Hoofdletters - 07. Namen van volkeren, etnische en religieuze groepen
Volgens de hoofdregel schrijven we eigennamen met een hoofdletter en soortnamen met een kleine letter. Het onderscheid tussen eigennaam en soortnaam is soms subtiel. Hieronder staan de specifieke regels voor het hoofdlettergebruik in namen van volkeren, etnische en religieuze groepen.
Regel 1 - Volkeren
Schrijf de naam van een specifiek volk of een lid daarvan met een hoofdletter, ook als de naam niet is afgeleid van een aardrijkskundige naam.
Regel 1.1
UITZONDERING: Schrijf de naam van een specifiek volk of een lid daarvan klein als die niet meer rechtstreeks naar het volk verwijst.
Het gaat dan om een soortnaam.
Regel 2
Schrijf spotnamen en bijnamen voor leden van volkeren klein.

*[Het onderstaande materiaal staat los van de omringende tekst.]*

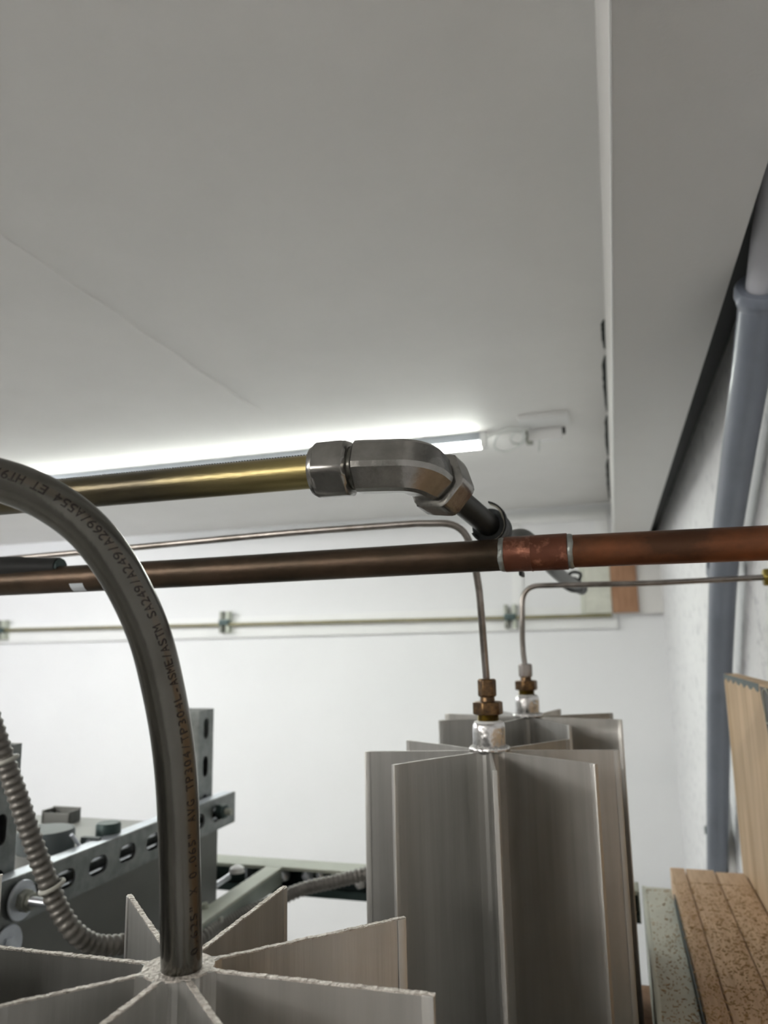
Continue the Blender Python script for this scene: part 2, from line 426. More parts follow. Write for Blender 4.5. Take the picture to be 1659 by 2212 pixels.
finned('finned tube cut off by the left edge, only one fin tip showing', LF, 0, True, fs)
t1, fp = finned('tall eight-finned aluminium tube standing nearest behind the foreground one', T1, 10.9, False)
t2, _ = finned('farther eight-finned aluminium tube behind the tall centre one', T2, 29.4 - 0, False, fp)

def stub(t, c, k=1.0):
    MB().lathe(c, V((0, 0, 1)), [(0, .0125), (.0012, .0132), (.018, .0132), (.0205, .0128), (.022, .0118), (.022, .0100)], 32).build('collar', weld_m, t)
    wb = MB(); n = 64
    pts = [c + V((math.cos(2 * PI * i / n) * .0140, math.sin(2 * PI * i / n) * .0140, .0012 + .0004 * math.sin(i * 1.9))) for i in range(n + 1)]
    wb.sweep(pts, .0022, 10, rfun=lambda s: .0023 + .00055 * math.sin(s * 900), caps=False)
    wb.build('weld_bead', weld_m, t, label='shiny ring of weld around the collar foot')
    MB().lathe(c + V((0, 0, .0215)), V((0, 0, 1)), [(0, .0118), (.0012, .0116), (.0020, .0100)], 24).build('sealant_ring', trim_m, t, label='white sealant ring')
stub(t1, T1); stub(t2, T2)

def fitting(c, label, nutm, bodym, threadm):
    z = c + V((0, 0, .0222)); t = thing('compression_fitting', label, 'pipe fitting', z)
    up = V((0, 0, 1))
    pr_ = []
    for i in range(9): pr_ += [(.0007 * i, .0088), (.0007 * i + .00035, .0082)]
    MB().lathe(z + up * -.0005, up, pr_ + [(.0066, .0088)], 28).build('threaded_base', threadm, t)
    MB().hexnut(z + up * .006, z + up * .0165, .0128, rot=.35).build('hex_body', bodym, t)
    MB().lathe(z + up * .0164, up, [(0, .0062), (.0035, .0058), (.0040, .0062)], 20).build('neck', brass_m, t)
    MB().hexnut(z + up * .0200, z + up * .0345, .0078, rot=.2).build('nut', nutm, t)
    return z + up * .0345
E1 = fitting(T1, 'dark brass compression fitting on top of the nearer finned tube', brass_m, brass_m, brassy_m)
E2 = fitting(T2, 'compression fitting with silver nut on top of the farther finned tube', thin_m, brass_m, brassy_m)

# ------------------------------------------------------------------ thin instrument tubes
y6 = .60
a0 = aY(0, 1209, y6); a1 = aY(266, 1185, y6); a2 = aY(640, 1150, y6); a25 = aY(900, 1131, y6); a3 = aY(1004, 1130, y6); a4 = aY(1034, 1255, .61); 
pa = smooth_path([a0 + (a0 - a1) * 1.2, a0, a1, a2, a25], 8)[:-1] + corner_path([a25, a3, a4, E1 - V((0, 0, .006))], .020)
tag(MB().sweep(pa, .0030, 16).build('thin_steel_tube', thin_m), 'thin steel tube from the left bending down to the nearer finned tube', 'tube')
b1 = aY(1128, 1266, T2.y); b2 = aY(1400, 1260, T2.y); b3 = aY(1655, 1247, T2.y)
pb = corner_path([E2 - V((0, 0, .006)), V((E2.x - .002, E2.y, E2.z + .02)), b1, b2, b3], .020)
tag(MB().sweep(pb, .0030, 16).build('thin_steel_tube', thin_m), 'thin steel tube from the right edge bending down to the farther finned tube', 'tube')
t = thing('wall_fitting', 'brass nut at the right edge holding the end of a thin tube', 'pipe fitting', b3)
MB().hexnut(b3 + V((-.003, 0, 0)), b3 + V((.014, 0, 0)), .0098).build('nut', brassy_m, t)
MB().prism(b3 + V((.013, 0, 0)), V((WX, b3.y, b3.z)), .0065).build('body', brass_m, t)

# ------------------------------------------------------------------ copper pipe
cy = .485; cr = .0104
cp = lambda px, py: aY(px, py, cy)
cz = cp(1090, 1198).z
c0 = V((-1.2, cy, cp(300, 1243).z)); c1 = V((cp(1090, 1198).x, cy, cz)); c2 = V((cp(1228, 1192).x, cy, cp(1228, 1191).z)); c3 = V((WX, cy, cp(1659, 1177).z))
t = thing('copper_pipe', 'brown and red copper pipe crossing the whole picture with soldered coupling', 'pipe', c1)
MB().sweep([c0, V((-.3, cy, cp(300, 1243).z)), c1 + V((.006, 0, 0))], cr, 32).build('pipe_length', copd_m, t, label='dark brown length of pipe left of the coupling')
MB().sweep([c2 - V((.006, 0, 0)), c3], cr, 32).build('pipe_length', copr_m, t, label='reddish length of pipe right of the coupling')
MB().lathe(c1, c2 - c1, [(0, .0106), (.0006, .0114), (.017, .0115), (.0175, .0119), (.018, .0115), ((c2 - c1).length - .0006, .0116), ((c2 - c1).length, .0106)], 40).build('coupling', copc_m, t)
for cc, s in ((c1, -1), (c2, 1)):
    bm_ = MB(); n = 48
    bm_.lathe(cc + V((-.0020 + .0012 * s, 0, 0)), V((1, 0, 0)), [(0, .0103), (.0006, .0109), (.0022, .0112), (.0034, .0109), (.004, .0103)], n)
    for v in bm_.bm.verts:
        d = v.co - cc; a_ = math.atan2(d.z, d.y); v.co.x += .00028 * math.sin(3 * a_) + .00018 * math.sin(7 * a_ + s)
    bm_.build('solder_ring', solder_m, t)
# sticker wrapped on the pipe, and the black pad lying on it at the left
s0 = cp(182, 1263); n = 10; bm_ = MB(); zc0 = c0.z
va = []
for i in range(n + 1):
    a_ = math.radians(205 + 45 * i / n); va.append([bm_.bm.verts.new(V((s0.x + dx, cy + math.cos(a_) * (cr + .0004), zc0 + math.sin(a_) * (cr + .0004)))) for dx in (-.006, .006)])
for a_, b_ in zip(va, va[1:]): bm_._f([a_[0], a_[1], b_[1], b_[0]])
st = bm_.build('sticker', tag_m, t, label='pale sticker on the pipe')
p = aY(60, 1233, cy); pts = [aY(x, 1228 - .02 * x, cy - .001) for x in (-160, -80, 0, 60, 105, 128)]
bm_ = MB(); bm_.sweep(smooth_path(pts, 4), .0075, 16, rfun=lambda s: .0085 - .0010 * math.sin(s * 60))
tg = thing('rubber_pad', 'black rubber sleeve lying on the copper pipe at the left edge', 'rubber sleeve', pts[2])
bm_.build('sleeve', black_m, tg)
e = pts[-1]; MB().prism(e - V((.004, 0, 0)), e + V((.0022, 0, .0002)), .0070, .0064, 16).build('sleeve_end', teal_m, tg)

# ------------------------------------------------------------------ bronze pipe, elbow and dark pipe
ey = .40; bz = aY(633, 1023, ey).z
g0 = V((-1.1, ey, bz)); gn = V((aY(683, 1018, ey).x, ey, bz))
bro = MB().sweep([g0, gn + V((.02, 0, 0))], .0100, 40).build('bronze_pipe', bronze_m)
nt = bronze_m.node_tree; mx = nt.nodes[bronze_m['mix']]; pr_in = nt.nodes['Principled BSDF']
# golden heat tint that grows towards the nut end of the pipe
tc = nt.nodes.new('ShaderNodeTexCoord'); sp = nt.nodes.new('ShaderNodeSeparateXYZ'); mr = nt.nodes.new('ShaderNodeMapRange'); m2 = nt.nodes.new('ShaderNodeMix'); m2.data_type = 'RGBA'
nt.links.new(tc.outputs['Object'], sp.inputs[0]); nt.links.new(sp.outputs[0], mr.inputs[0])
ox = WL[bro.name].x; mr.inputs[1].default_value = aY(330, 1050, ey).x - ox; mr.inputs[2].default_value = gn.x - ox
m2.inputs[7].default_value = (.36, .29, .115, 1); m2.inputs[6].default_value = (.05, .042, .03, 1)
nt.links.new(mr.outputs[0], m2.inputs[0]); m3 = nt.nodes.new('ShaderNodeMix'); m3.data_type = 'RGBA'; m3.blend_type = 'MIX'; m3.inputs[0].default_value = .72
nt.links.new(mx.outputs[2], m3.inputs[6]); nt.links.new(m2.outputs[2], m3.inputs[7]); nt.links.new(m3.outputs[2], pr_in.inputs['Base Color'])
tag(bro, 'bronze pipe turning golden where it enters the steel elbow', 'pipe')

tm = MB(); xk = aY(60, 1070, ey).x
while xk < gn.x - .002:
    tm.box((xk, ey - .0006, bz + .0096), (xk + .0010, ey + .0006, bz + .01085), .0001); xk += .00185
tth = tm.build('edge_teeth', dark_m, bro, label='row of fine teeth along the top edge of the pipe')
D1 = at(1062, 1140, .515); 
K = V((aY(899, 1000, ey).x, ey + .004, bz - .001))           # corner where the elbow's two legs meet
D0 = K; dirn = (D1 - K).normalized()
te = thing('elbow_fitting', 'stainless steel angled compression elbow between bronze and dark pipes', 'pipe fitting', K)
X = V((1, 0, 0))
n0 = gn.x
MB().hexnut(V((n0 + .0015, ey, bz)), V((n0 + .0225, ey, bz)), .0182, ch=.14, rot=.16).build('nut', fit_m, te)
MB().lathe(V((n0 - .0012, ey, bz)), X, [(0, .0112), (.0005, .0145), (.003, .0158), (.004, .0158)], 40).build('nut_rim', fit_m, te)
MB().prism(V((n0 + .0220, ey, bz)), V((n0 + .0305, ey, bz)), .0128).build('thread_collar', steel_m, te)
# forged body: hexagonal section swept round the corner
bx0 = n0 + .0250
path = corner_path([V((bx0, ey, bz)), V((bx0 + .0035, ey, bz)), K + V((-.002, 0, 0)), K + dirn * .0185], .013, 10)
bd = MB(); fr = transport(path, V((0, 0, 1))); rings = []
for i, pnt in enumerate(path):
    N, Bn, T = fr[i]; f = 1.0
    if i == 0: f = .84
    if i == len(path) - 1: f = .9
    ring = []
    for k in range(6):
        for e_ in (-.10, .10):
            a_ = 2 * PI * (k + .5 + e_) / 6 + .10; rad = .0162 * f
            ring.append(bd.bm.verts.new(pnt + (N * math.cos(a_) + Bn * math.sin(a_)) * rad))
    rings.append(ring)
for a_, b_ in zip(rings, rings[1:]):
    n = len(a_)
    for k in range(n): bd._f([a_[k], a_[(k + 1) % n], b_[(k + 1) % n], b_[k]])
bd._f(rings[0][::-1]); bd._f(rings[-1]); bd.build('elbow_body', fit_m, te, smooth=25)
ks = K + dirn * .0150
MB().prism(ks + dirn * .003, ks + dirn * .009, .0125).build('thread_collar', steel_m, te)
MB().hexnut(ks + dirn * .006, ks + dirn * .0245, .0192, ch=.12, rot=.15).build('nut', fit_m, te)

dk = [ks + dirn * .015, D1, at(1095, 1167, .575), at(1130, 1163, .63), at(1160, 1190, .72), at(1207, 1240, .88), at(1252, 1269, 1.12)]
td = thing('dark_pipe', 'dark steel pipe running from the elbow away to the back wall', 'pipe', D1)
MB().sweep(smooth_path(dk, 10), .0079, 28).build('pipe_length', dark_m, td)
for q, r_ in ((1.02, .011),):
    pass
MB().prism(at(1238, 1260, 1.05), at(1256, 1272, 1.14), .0095, .0090, 18).build('end_sleeve', black_m, td)
for q_ in ([(1222, 1246, 1.0), (1238, 1236, 1.02), (1254, 1240, 1.04), (1250, 1256, 1.07)], [(1215, 1266, 1.0), (1234, 1276, 1.03), (1256, 1277, 1.08)]):
    MB().sweep(smooth_path([at(*z_) for z_ in q_], 8), .0022, 8).build('wire', black_m, td)
# ribbed sleeve with torn liner wrapped round the dark pipe
tw = thing('pipe_sleeve', 'torn black ribbed sleeve wrapped on the dark pipe above the copper one', 'sleeve', D1)
dr = (dk[2] - dk[1]).normalized(); s0 = D1 - dr * .012
MB().lathe(s0 + dr * .004, dr, [(i * .0010, .0118 + (.0004 if i % 2 else 0)) for i in range(22)] + [(.0225, .0105), (.034, .0098), (.040, .0084)], 36).build('ribbed_band', blackg_m, tw)
def open_band(p, d, L, r, a0_, a1_, m_, name, lift):
    b_ = MB(); N, Bn = frame(d); n = 26; rg = []
    for i in range(n + 1):
        a_ = math.radians(a0_ + (a1_ - a0_) * i / n); f = i / n; rr = r + lift * max(0, f - .7) * 3.3
        pv = []
        for dd, rx in ((0, rr), (L * (1 - .25 * f) + .0005 * math.sin(i * 2.3), rr), (L * (1 - .25 * f), rr + .0012), (0, rr + .0012)):
            pv.append(b_.bm.verts.new(p - d * (dd if dd else 0) + (N * math.cos(a_) + Bn * math.sin(a_)) * rx))
        rg.append(pv)
    for x_, y_ in zip(rg, rg[1:]):
        for k in range(4): b_._f([x_[k], x_[(k + 1) % 4], y_[(k + 1) % 4], y_[k]])
    b_._f(rg[0]); b_._f(rg[-1][::-1]); return b_.build(name, m_, tw)
open_band(s0 + dr * .006, dr, .0085, .0112, 335, 92, black_m, 'torn_edge', .004)
open_band(s0 + dr * .005, dr, .0050, .0104, 275, 94, liner_m, 'liner', .0042)
MB().box(at(1120, 1232, .56), at(1134, 1247, .575), .0008).build('torn_tab', black_m, tw)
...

Het gaat dan om soortnamen.
Regel 3 - Etnische groepen
Schrijf overkoepelende namen voor leden van etnische groepen klein.
Het gaat om soortnamen.
Regel 4 - Religieuze stromingen
Schrijf namen van aanhangers van een religieuze stroming klein.
Het gaat om soortnamen.
Regel 5
Schrijf woorden die zowel naar een lid van een volk als naar een aanhanger van een religieuze stroming kunnen verwijzen met een hoofdletter of met een kleine letter, volgens de betekenis.